Sunday, May 7, 2023

 The Fifth Sunday of Easter, May, 7, 2023

1 Peter 2, 4–9


Beloved: Come to him, a living stone, rejected by human beings but chosen and precious in the sight of God, and, like living stones, let yourselves be built into a spiritual house to be a holy priesthood to offer spiritual sacrifices acceptable to God through Jesus Christ. For it says in Scripture: “Behold, I am laying a stone in Zion, a cornerstone, chosen and precious, and whoever believes in it shall not be put to shame.” Therefore, its value is for you who have faith, but for those without faith: The stone that the builders rejected has become the cornerstone, a stone that will make people stumble, and a rock that will make them fall. They stumble by disobeying the word, as is their destiny.  You are “a chosen race, a royal priesthood, a holy nation, a people of his own, so that you may announce the praises” of him who called you out of darkness into his wonderful light.
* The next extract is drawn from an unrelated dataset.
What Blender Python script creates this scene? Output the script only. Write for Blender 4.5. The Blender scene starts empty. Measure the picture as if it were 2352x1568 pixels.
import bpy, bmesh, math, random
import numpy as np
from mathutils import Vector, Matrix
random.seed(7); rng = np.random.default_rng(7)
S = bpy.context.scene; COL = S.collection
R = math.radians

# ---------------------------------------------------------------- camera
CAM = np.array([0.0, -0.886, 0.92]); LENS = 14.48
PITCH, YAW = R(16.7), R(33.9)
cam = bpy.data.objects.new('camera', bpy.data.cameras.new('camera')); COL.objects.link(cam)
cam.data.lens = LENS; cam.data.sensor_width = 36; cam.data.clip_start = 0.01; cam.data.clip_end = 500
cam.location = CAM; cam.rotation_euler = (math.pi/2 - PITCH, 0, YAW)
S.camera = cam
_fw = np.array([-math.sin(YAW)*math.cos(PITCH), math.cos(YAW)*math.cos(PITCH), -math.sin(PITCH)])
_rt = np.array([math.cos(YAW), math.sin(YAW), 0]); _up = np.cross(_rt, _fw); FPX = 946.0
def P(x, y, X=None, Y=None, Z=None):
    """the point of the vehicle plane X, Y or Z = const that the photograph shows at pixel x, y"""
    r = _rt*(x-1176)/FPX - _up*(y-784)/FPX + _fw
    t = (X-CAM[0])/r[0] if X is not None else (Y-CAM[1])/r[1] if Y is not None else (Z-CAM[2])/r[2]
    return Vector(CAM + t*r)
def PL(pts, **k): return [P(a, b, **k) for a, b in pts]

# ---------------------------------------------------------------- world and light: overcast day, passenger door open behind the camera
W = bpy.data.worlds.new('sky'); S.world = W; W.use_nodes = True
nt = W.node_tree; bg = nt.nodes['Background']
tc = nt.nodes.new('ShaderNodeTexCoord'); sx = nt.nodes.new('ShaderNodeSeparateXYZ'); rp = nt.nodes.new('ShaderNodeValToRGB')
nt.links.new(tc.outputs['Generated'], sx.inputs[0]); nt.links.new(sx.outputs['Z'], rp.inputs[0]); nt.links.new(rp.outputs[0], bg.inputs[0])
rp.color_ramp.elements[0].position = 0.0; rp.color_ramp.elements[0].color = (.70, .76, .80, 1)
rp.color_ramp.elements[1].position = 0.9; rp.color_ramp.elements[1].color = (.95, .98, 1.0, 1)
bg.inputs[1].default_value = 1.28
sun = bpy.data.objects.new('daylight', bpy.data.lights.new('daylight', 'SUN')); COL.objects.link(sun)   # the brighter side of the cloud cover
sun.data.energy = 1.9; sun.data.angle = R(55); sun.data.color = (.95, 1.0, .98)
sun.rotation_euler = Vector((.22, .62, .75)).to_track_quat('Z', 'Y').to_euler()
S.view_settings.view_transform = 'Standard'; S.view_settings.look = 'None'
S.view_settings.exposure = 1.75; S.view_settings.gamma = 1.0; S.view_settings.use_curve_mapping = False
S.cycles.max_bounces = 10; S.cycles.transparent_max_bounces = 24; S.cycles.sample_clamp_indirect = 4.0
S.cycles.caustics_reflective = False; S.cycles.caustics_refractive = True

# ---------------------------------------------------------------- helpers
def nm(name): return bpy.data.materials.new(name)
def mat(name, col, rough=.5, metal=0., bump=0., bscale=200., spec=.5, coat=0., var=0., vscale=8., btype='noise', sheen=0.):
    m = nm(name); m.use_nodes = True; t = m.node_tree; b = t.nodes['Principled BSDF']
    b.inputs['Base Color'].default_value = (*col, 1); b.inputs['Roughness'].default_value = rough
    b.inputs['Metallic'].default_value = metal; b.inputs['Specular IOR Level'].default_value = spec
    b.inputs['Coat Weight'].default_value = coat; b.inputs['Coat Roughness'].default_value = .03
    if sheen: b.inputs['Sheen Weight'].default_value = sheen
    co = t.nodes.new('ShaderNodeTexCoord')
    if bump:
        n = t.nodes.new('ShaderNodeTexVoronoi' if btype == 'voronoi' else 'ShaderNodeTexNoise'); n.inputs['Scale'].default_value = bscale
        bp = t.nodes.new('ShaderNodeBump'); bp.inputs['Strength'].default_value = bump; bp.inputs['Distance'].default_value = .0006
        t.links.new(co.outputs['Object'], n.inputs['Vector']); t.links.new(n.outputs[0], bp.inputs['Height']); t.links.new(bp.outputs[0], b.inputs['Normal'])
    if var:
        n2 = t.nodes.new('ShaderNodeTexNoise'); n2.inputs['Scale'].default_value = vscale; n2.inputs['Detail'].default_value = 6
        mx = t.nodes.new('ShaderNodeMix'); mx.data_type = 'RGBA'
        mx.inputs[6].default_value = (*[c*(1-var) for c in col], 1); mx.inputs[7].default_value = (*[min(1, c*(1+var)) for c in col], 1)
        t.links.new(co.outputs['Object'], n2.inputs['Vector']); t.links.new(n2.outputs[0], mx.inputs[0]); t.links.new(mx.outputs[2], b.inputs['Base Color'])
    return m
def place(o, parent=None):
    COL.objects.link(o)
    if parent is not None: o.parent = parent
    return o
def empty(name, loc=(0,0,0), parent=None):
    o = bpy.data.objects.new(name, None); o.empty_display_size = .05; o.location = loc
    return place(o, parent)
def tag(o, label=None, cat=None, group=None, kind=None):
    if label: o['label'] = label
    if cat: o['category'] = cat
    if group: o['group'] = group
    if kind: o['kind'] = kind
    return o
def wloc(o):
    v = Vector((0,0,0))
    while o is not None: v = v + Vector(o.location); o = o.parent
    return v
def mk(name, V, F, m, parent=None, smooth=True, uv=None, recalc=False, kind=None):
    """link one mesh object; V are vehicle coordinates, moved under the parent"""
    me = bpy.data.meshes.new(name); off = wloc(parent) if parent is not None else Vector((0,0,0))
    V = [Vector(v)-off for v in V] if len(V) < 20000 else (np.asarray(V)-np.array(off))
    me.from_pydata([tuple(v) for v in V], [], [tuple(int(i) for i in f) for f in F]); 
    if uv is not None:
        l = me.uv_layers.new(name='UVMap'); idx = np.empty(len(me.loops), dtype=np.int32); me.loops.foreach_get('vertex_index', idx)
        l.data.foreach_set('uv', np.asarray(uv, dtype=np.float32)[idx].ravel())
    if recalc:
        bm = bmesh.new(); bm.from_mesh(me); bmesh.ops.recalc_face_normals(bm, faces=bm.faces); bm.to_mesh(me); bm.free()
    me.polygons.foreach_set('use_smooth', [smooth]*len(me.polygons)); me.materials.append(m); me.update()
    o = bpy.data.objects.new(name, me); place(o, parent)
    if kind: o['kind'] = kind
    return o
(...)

St. Peter wrote his First Letter around the year 63 to the Christians of Asia Minor where the Church was growing and also attacks against Christians increasing.  Due to the number of citations from the Old Testament, he must have had in mind that many of these new Christians had converted from Judaism and that they would be fortified by seeing how Jesus Christ fulfilled the Scriptures and made them the people of a new Covenant.  His message to them is to maintain their faith and to live virtuously so as to refute the slanders against them and to draw others to the Light of Christ.
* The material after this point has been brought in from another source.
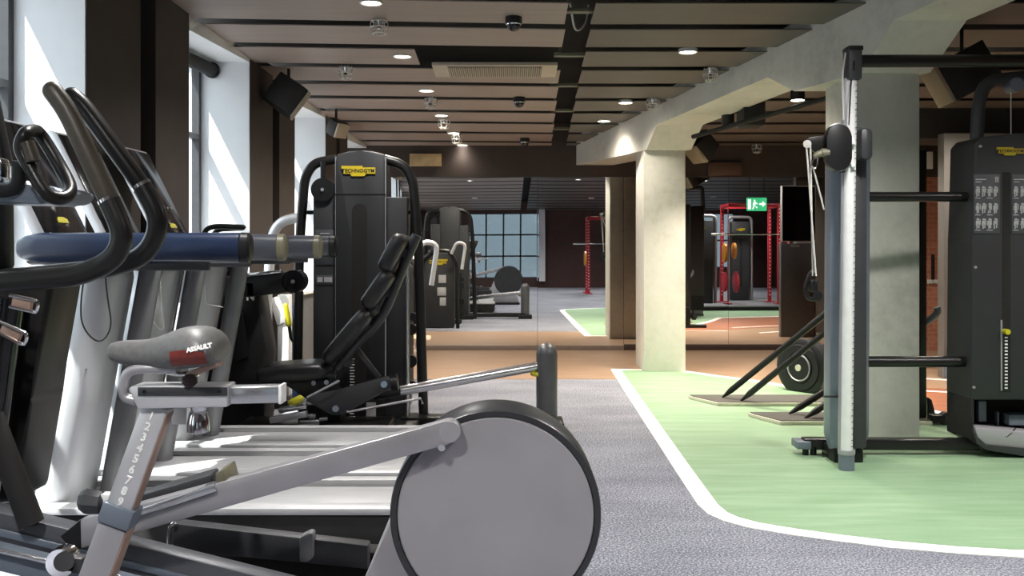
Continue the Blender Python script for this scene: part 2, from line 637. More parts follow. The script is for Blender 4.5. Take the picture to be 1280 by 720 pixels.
for i, (ya, yb) in enumerate(bays):
    zt = min(zc(ya), zc(yb)) - .03
    wf = MB()
    d0, d1 = DEP - .02, DEP + .04
    wall_prism(wf, ya, ya + .05, d0, d1, .87, zt)
    wall_prism(wf, yb - .05, yb, d0, d1, .87, zt)
    wall_prism(wf, ya, yb, d0, d1, .87, .93)
    wall_prism(wf, ya, yb, d0, d1, zt - .06, zt)
    if yb - ya > 2:
        wall_prism(wf, 4.12, 4.17, d0, d1, .87, zt)
    for z in (1.18, 2.23):
        wall_prism(wf, ya + .05, yb - .05, d0, d1, z - .022, z + .022)
    o = struct(wf, f'window_{i + 1}', 'window_frame', 'dark framed window on the left wall', smooth=False)
    gl = MB()
    wall_prism(gl, ya + .05, yb - .05, DEP + .008, DEP + .014, .93, zt - .06)
    p = gl.build('pane', 'window_glass', o, smooth=False)
    p['kind'] = 'structure'
# roller blinds under the window heads
for (ya, yb), lab in (((2.95, 5.34), 'dark roller blind cassette at the head of the nearest left window'), ((6.74, 7.94), 'dark roller blind cassette under the head of the second left window')):
    t = thing('roller_blind', lab, 'blind', (xw(7) - .25, (ya + yb) / 2, 2.7), 'roller blinds in the window heads')
    zt = min(zc(ya), zc(yb)) - .10
    a, b = Vector((xw(ya) - .30, ya + .015, zt)), Vector((xw(yb) - .30, yb - .015, zt))
    MB().tube([a, b], .055, 16).build('cassette', 'black_matte', t)
    MB().tube([b - (b - a).normalized() * .03, b - (b - a).normalized() * .004], .066, 16).build('end_bracket', 'black_plastic', t)

# ---- mirror wall
zb0 = 2.2
mw = MB()
mw.span((-2.6, YM + .06, 0), (5.0, YM + .3, 3.4))
mw.span((-2.6, YM - .02, 0), (-1.75, YM + .1, 3.0))
struct(mw, 'wall_far', 'pier_dark', 'dark wall behind the mirror panels', smooth=False)
bk = MB()
bk.prism([(-2.6, YM - .03, zb0), (8.0, YM - .03, zb0), (8.0, YM - .03, 2.9), (-2.6, YM - .03, 2.9)], (0, .14, 0))
struct(bk, 'trim_2', 'bulkhead', 'dark brown band above the mirrors', smooth=False)
seams = [-1.75, .325, 1.42, 2.75, 3.85, 5.0]
tilt = [(.0015, 0), (.0, .0), (-.004, .0), (.0, .0), (.003, 0)]
mlabs = ['mirror panel at the left end, behind the weight machine', 'mirror panel left of the nearer-to-wall concrete column',
         'mirror panel directly behind the far concrete column', 'mirror panel reflecting the red racks', 'mirror panel behind the cable machine']
for k in range(5):
    a, b = seams[k] + .002, seams[k + 1] - .002
    mm = MB()
    mm.span((a, YM, .06), (b, YM + .012, zb0 + .01))
    o = mm.build('mirror_panel', 'mirror_glass', loc=((a + b) / 2, YM, .06), smooth=False)
    o.rotation_euler.z = tilt[k][0]
    tag(o, mlabs[k], 'mirror', 'mirror panels on the far wall', 'structure')
struct(MB().span((-1.75, YM - .015, 0), (1.42, YM + .06, .06), .004), 'baseboard_far_left', 'skirting', 'brown baseboard under the left mirrors')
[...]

In the present verses, which are used for today’s second reading, Peter calls these Christians to Jesus, the living stone, “rejected by human beings but chosen and precious in the sight of God.”  Peter alludes to Psalm 118, 22, which the Lord Jesus also applied to himself (cf. Mark 12, 10-11).  The “builders”, the Jews, and particularly the Jewish leaders, rejected the very stone necessary for them, and they did so out of spite.  Peter calls for these Christians to become “living stones” themselves so that God might build a temple for himself with them, a temple in which he would dwell forever.  This new temple made by God himself, succeeds the old temple in Jerusalem.  In this new temple “spiritual sacrifices” — not those of goats and bulls, but the offering of the Body and Blood of the Som of God — would be offered.  
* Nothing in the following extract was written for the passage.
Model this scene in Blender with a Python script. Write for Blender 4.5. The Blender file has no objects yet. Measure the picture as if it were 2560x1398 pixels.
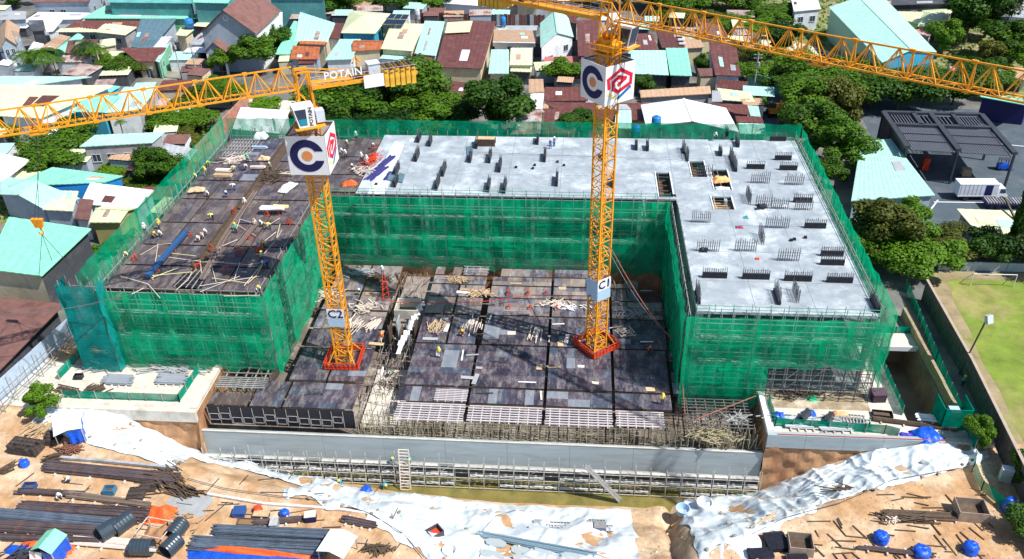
import bpy, bmesh, math, random
from mathutils import Vector, Matrix, noise
rnd = random.Random(7)
S = bpy.context.scene
COL = S.collection
# ---------------------------------------------------------------- camera, world, sun, exposure
CAM = Vector((0.0, 0.0, 74.0))
YAW, PITCH, ROLL, FOC = -0.0881249, 0.5691740, -0.0212342, 2167.9
fw = Vector((math.sin(YAW)*math.cos(PITCH), math.cos(YAW)*math.cos(PITCH), -math.sin(PITCH)))
r0 = Vector((math.cos(YAW), -math.sin(YAW), 0)); u0 = r0.cross(fw)
rt = r0*math.cos(ROLL)+u0*math.sin(ROLL); up = -r0*math.sin(ROLL)+u0*math.cos(ROLL)
cam = bpy.data.cameras.new('camera'); co = bpy.data.objects.new('camera', cam); COL.objects.link(co)
M = Matrix((rt, up, -fw)).transposed().to_4x4(); M.translation = CAM; co.matrix_world = M
cam.sensor_width = 36; cam.lens = 36*FOC/2560; cam.clip_end = 4000; cam.clip_start = 1
S.camera = co
SUN_EL, SUN_AZ = math.radians(55), math.radians(-20)      # azimuth measured from +X towards +Y
sd = Vector((math.cos(SUN_EL)*math.cos(SUN_AZ), math.cos(SUN_EL)*math.sin(SUN_AZ), math.sin(SUN_EL)))
w = bpy.data.worlds.new('World'); S.world = w; w.use_nodes = True
nt = w.node_tree; bg = nt.nodes['Background']
sky = nt.nodes.new('ShaderNodeTexSky'); sky.sky_type = 'NISHITA'; sky.sun_disc = False
sky.sun_elevation = SUN_EL; sky.sun_rotation = math.atan2(sd.x, sd.y); sky.air_density = 1.0; sky.dust_density = 0.6
nt.links.new(sky.outputs[0], bg.inputs[0]); bg.inputs[1].default_value = 0.095
sl = bpy.data.lights.new('sun', 'SUN'); sl.energy = 5.0; sl.angle = math.radians(0.5); sl.color = (1, .965, .90)
so = bpy.data.objects.new('sun', sl); COL.objects.link(so); so.rotation_euler = sd.to_track_quat('Z', 'Y').to_euler()
S.view_settings.view_transform = 'Standard'; S.view_settings.look = 'None'
S.view_settings.exposure = 0.35; S.view_settings.gamma = 1; S.view_settings.use_curve_mapping = False

def G(u, v, z=0.0):            # site survey: where the sight line through a point of the photograph meets height z
    d = fw*FOC + rt*(u-1280) - up*(v-699)
    return CAM + d*((z-CAM.z)/d.z)

# ---------------------------------------------------------------- materials
MATS = {}
def mat(name, col, rough=.8, var=.12, scale=1.5, col2=None, mix=.0, scale2=.4, col3=None, mix3=.3, scale3=.8, bump=0.0, bscale=8, metal=0.0, rand=0.0, stretch=None, spec=.3, alpha=None, glossy=None):
    if name in MATS: return MATS[name]
    m = bpy.data.materials.new(name); m.use_nodes = True; t = m.node_tree; N = t.nodes; L = t.links
    b = N['Principled BSDF']; b.inputs['Roughness'].default_value = rough; b.inputs['Metallic'].default_value = metal
    b.inputs['Specular IOR Level'].default_value = spec
    tc = N.new('ShaderNodeTexCoord'); src = tc.outputs['Object']
    if stretch:
        mp = N.new('ShaderNodeMapping'); mp.inputs['Scale'].default_value = stretch; L.new(src, mp.inputs[0]); src = mp.outputs[0]
    n1 = N.new('ShaderNodeTexNoise'); n1.inputs['Scale'].default_value = scale; n1.inputs['Detail'].default_value = 6; n1.inputs['Roughness'].default_value = .65; L.new(src, n1.inputs[0])
    mr = N.new('ShaderNodeMapRange'); mr.inputs[1].default_value = .3; mr.inputs[2].default_value = .7
    mr.inputs[3].default_value = 1-var; mr.inputs[4].default_value = 1+var; L.new(n1.outputs[0], mr.inputs[0])
    base = N.new('ShaderNodeRGB'); base.outputs[0].default_value = (*col, 1); cur = base.outputs[0]
    if col2:
        n2 = N.new('ShaderNodeTexNoise'); n2.inputs['Scale'].default_value = scale2; n2.inputs['Detail'].default_value = 8; n2.inputs['Roughness'].default_value = .7; L.new(src, n2.inputs[0])
        m2 = N.new('ShaderNodeMapRange'); m2.inputs[1].default_value = .62-mix*.35; m2.inputs[2].default_value = .72-mix*.2; L.new(n2.outputs[0], m2.inputs[0])
        mx = N.new('ShaderNodeMixRGB'); L.new(m2.outputs[0], mx.inputs[0]); L.new(cur, mx.inputs[1]); mx.inputs[2].default_value = (*col2, 1); cur = mx.outputs[0]
    if col3:
        n3 = N.new('ShaderNodeTexNoise'); n3.inputs['Scale'].default_value = scale3; n3.inputs['Detail'].default_value = 10; n3.inputs['Roughness'].default_value = .78; n3.inputs['Distortion'].default_value = .6; L.new(tc.outputs['Object'], n3.inputs[0])
        m4 = N.new('ShaderNodeMapRange'); m4.inputs[1].default_value = .64-mix3*.35; m4.inputs[2].default_value = .74-mix3*.2; m4.inputs[4].default_value = .85; L.new(n3.outputs[0], m4.inputs[0])
        mx3 = N.new('ShaderNodeMixRGB'); L.new(m4.outputs[0], mx3.inputs[0]); L.new(cur, mx3.inputs[1]); mx3.inputs[2].default_value = (*col3, 1); cur = mx3.outputs[0]
    val = mr.outputs[0]
    if rand:
        oi = N.new('ShaderNodeObjectInfo'); m3 = N.new('ShaderNodeMapRange'); m3.inputs[3].default_value = 1-rand; m3.inputs[4].default_value = 1+rand
        L.new(oi.outputs['Random'], m3.inputs[0]); mm = N.new('ShaderNodeMath'); mm.operation = 'MULTIPLY'; L.new(val, mm.inputs[0]); L.new(m3.outputs[0], mm.inputs[1]); val = mm.outputs[0]
    hs = N.new('ShaderNodeHueSaturation'); L.new(cur, hs.inputs['Color']); L.new(val, hs.inputs['Value']); L.new(hs.outputs[0], b.inputs['Base Color'])
    if bump:
        nb = N.new('ShaderNodeTexNoise'); nb.inputs['Scale'].default_value = bscale; nb.inputs['Detail'].default_value = 5; L.new(src, nb.inputs[0])
        bp = N.new('ShaderNodeBump'); bp.inputs['Strength'].default_value = bump; bp.inputs['Distance'].default_value = .1; L.new(nb.outputs[0], bp.inputs['Height']); L.new(bp.outputs[0], b.inputs['Normal'])
    MATS[name] = m; return m

def netmat(name, col, cover=.78, light=.5):
    m = bpy.data.materials.new(name); m.use_nodes = True; t = m.node_tree; N = t.nodes; L = t.links
    for n in list(N):
        if n.type != 'OUTPUT_MATERIAL': N.remove(n)
    out = [n for n in N if n.type == 'OUTPUT_MATERIAL'][0]
    tc = N.new('ShaderNodeTexCoord')
    n1 = N.new('ShaderNodeTexNoise'); n1.inputs['Scale'].default_value = .35; n1.inputs['Detail'].default_value = 9; n1.inputs['Roughness'].default_value = .72; L.new(tc.outputs['Object'], n1.inputs[0])
    cr = N.new('ShaderNodeMapRange'); cr.inputs[1].default_value = .3; cr.inputs[2].default_value = .7; cr.inputs[3].default_value = .55; cr.inputs[4].default_value = 1.55; L.new(n1.outputs[0], cr.inputs[0])
    hs = N.new('ShaderNodeHueSaturation'); hs.inputs['Color'].default_value = (*col, 1); L.new(cr.outputs[0], hs.inputs['Value'])
    d = N.new('ShaderNodeBsdfDiffuse'); tl = N.new('ShaderNodeBsdfTranslucent'); L.new(hs.outputs[0], d.inputs[0]); L.new(hs.outputs[0], tl.inputs[0])
    mx = N.new('ShaderNodeMixShader'); mx.inputs[0].default_value = light; L.new(d.outputs[0], mx.inputs[1]); L.new(tl.outputs[0], mx.inputs[2])
    tr = N.new('ShaderNodeBsdfTransparent'); ms = N.new('ShaderNodeMixShader')
    n2 = N.new('ShaderNodeTexNoise'); n2.inputs['Scale'].default_value = .5; n2.inputs['Detail'].default_value = 6; L.new(tc.outputs['Object'], n2.inputs[0])
    c2 = N.new('ShaderNodeMapRange'); c2.inputs[1].default_value = .35; c2.inputs[2].default_value = .65; c2.inputs[3].default_value = cover-.14; c2.inputs[4].default_value = min(.97, cover+.14); L.new(n2.outputs[0], c2.inputs[0])
    L.new(c2.outputs[0], ms.inputs[0]); L.new(tr.outputs[0], ms.inputs[1]); L.new(mx.outputs[0], ms.inputs[2]); L.new(ms.outputs[0], out.inputs[0])
    return m
def leafmat(name, c1, c2):
    m = bpy.data.materials.new(name); m.use_nodes = True; t = m.node_tree; N = t.nodes; L = t.links
    b = N['Principled BSDF']; b.inputs['Roughness'].default_value = .55; b.inputs['Specular IOR Level'].default_value = .25
    tc = N.new('ShaderNodeTexCoord'); n = N.new('ShaderNodeTexNoise'); n.inputs['Scale'].default_value = 2.4; n.inputs['Detail'].default_value = 4; L.new(tc.outputs['Object'], n.inputs[0])
    oi = N.new('ShaderNodeObjectInfo'); ge = N.new('ShaderNodeNewGeometry')
    a = N.new('ShaderNodeMath'); a.operation = 'MULTIPLY_ADD'; a.inputs[1].default_value = .5; L.new(oi.outputs['Random'], a.inputs[0]); L.new(n.outputs[0], a.inputs[2])
    a2 = N.new('ShaderNodeMath'); a2.operation = 'MULTIPLY_ADD'; a2.inputs[1].default_value = .25; L.new(ge.outputs['Random Per Island'], a2.inputs[0]); L.new(a.outputs[0], a2.inputs[2])
    mr = N.new('ShaderNodeMapRange'); mr.inputs[1].default_value = .5; mr.inputs[2].default_value = 1.15; L.new(a2.outputs[0], mr.inputs[0])
    mx = N.new('ShaderNodeMixRGB'); L.new(mr.outputs[0], mx.inputs[0]); mx.inputs[1].default_value = (*c1, 1); mx.inputs[2].default_value = (*c2, 1)
    tl = N.new('ShaderNodeBsdfTranslucent'); L.new(mx.outputs[0], b.inputs['Base Color']); L.new(mx.outputs[0], tl.inputs[0])
    ms = N.new('ShaderNodeMixShader'); ms.inputs[0].default_value = .3; L.new(b.outputs[0], ms.inputs[1]); L.new(tl.outputs[0], ms.inputs[2]); L.new(ms.outputs[0], N['Material Output'].inputs[0])
    return m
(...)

“Behold, I am laying a stone in Zion, a cornerstone, chosen and precious, and whoever believes in it shall not be put to shame.”  Peter quotes Isaiah 28, 16 here.  In the verse, God is speaking and he says that he is laying this stone, His Son, in Zion, the Holy Church, making him it’s foundation.  Though accounted “rejected” by the Jews, God calls this stone “chosen and precious”, for it is his only-begotten Son.  We are to believe in this stone who holds us all together and without whom we are nothing.  He is to be for us also “chosen and precious”.


“The stone that the builders rejected has become the cornerstone” for those who believe; but for those who do not, “a stone that will make people stumble, and a rock that will make them fall” (Psalm 118, 22).  Just as for the Jewish leaders Jesus was so contemptible that he had to be rejected, but for God he was “chosen and precious”, so for those who believe, he is the cornerstone, but for those who do not, he will be their judge: “He who does not believe shall he condemned” (Mark 16, 16). 


“You are ‘a chosen race, a royal priesthood, a holy nation, a people of his own, so that you may announce the praises’ of him who called you out of darkness into his wonderful light.”  Peter here paraphrases Exodus 19, 6 in declaring the dignity of those who believe in Jesus Christ and belong to him through baptism.  The Christian faithful succeed the ancient Israelites as God’s chosen people and, consecrated to him, offer their sacrifices of praise.  This is both our glory and our responsibility as believers, as those built into the Cornerstone who is our Savior.